I believe someone here inquired about this... here's a press release I
received this evening. It's coming out in a few weeks, I guess - New World's
distributors usually hit the stores on the third Tuesday of the month.
Steve Smith
ssmith36(a)sprynet.com
Tim Berne
The Sevens
New World 80586-2
ARTE Quartett; Tim Berne, alto saxophone; Marc Ducret, acoustic guitar;
David Torn, electric guitars, loops, sonic redistribution
The Sevens is Tim Berne's most explicitly "compositional" statement in some
time. The album's core, a pair of through-composed movements performed by
the ARTE saxophone quartet, could serve as an apotheosis of Berne's chamber
writing. "Repulsion" features four melodies (or is it one melody in four
voices?), variously in dialogue or in chorus. Moving through a range of
tonal colors, the piece reflects both Berne's fondness for friction and his
less-celebrated sensitivity. In fact, certain sections sound almost wistful,
as Berne cloaks his dissonances in subtle shadows.
In "Quicksand," the centerpiece of the album, the ARTE Quartett is joined by
Berne and Marc Ducret, both of whom provide improvised commentary above and
around what's on the page. Here, in one piece, is a fulfillment of the
yin-yang ethos inherent in Berne's work, the tensile balance between
composition and improvisation.
On The Sevens, the process of interpretation assumes several different
shapes. First, there's the conventional notion of improvisation on a theme.
Then there's the subtler way in which Ducret personalizes the solo
miniatures "Sequel Why" and "Sequel Ex"--two fairly divergent takes of the
same hauntingly pretty song. Finally, there's the more radical manner of
interpretation seen in "Reversion" and "Tonguefarmer"-both of which are the
product of studio manipulation at the hands of guitarist/programmer David
Torn. This last procedure, a collaborative effort, stretches the bounds of
"composition" in clearly contemporary ways. "Reversion," the first of these
pieces, is essentially a remix of "Repulsion," with significant
modifications. "Tonguefarmer," the second of Torn's remixes, is essentially
a palimpsest consisting of successive layers of exposition.

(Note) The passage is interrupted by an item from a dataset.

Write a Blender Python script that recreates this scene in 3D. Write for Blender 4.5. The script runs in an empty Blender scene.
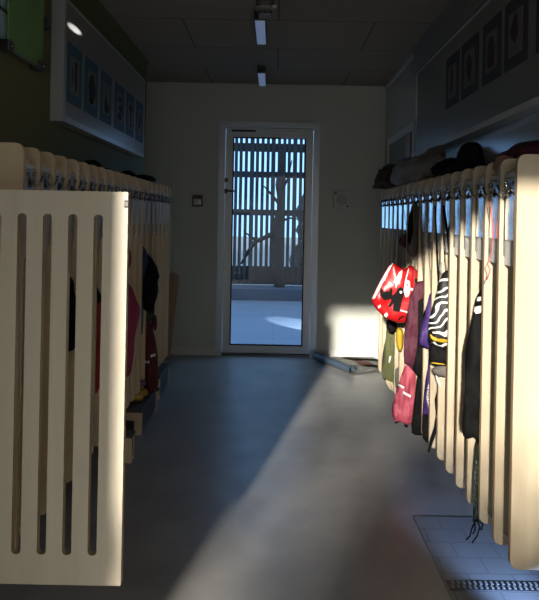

For Berne, The Sevens, with its various interpretive assignations, was
"probably the hardest one to make, of records I've made, in a long time."
For an artist steeped in self-jurisdiction, surrendering even a portion of
the product can be a terrifying prospect. Which is exactly why he did it.
"Whatever the thing is that I'm least secure with, I tend to want to expose
that and face it, in a way." Accordingly, The Sevens ultimately resembles
neither his eighties albums nor the live recordings of the nineties-instead
defining a new Tim Berne paradigm, an uncertain but surprisingly smooth
continuum expressing what the composer calls "unity through contrast."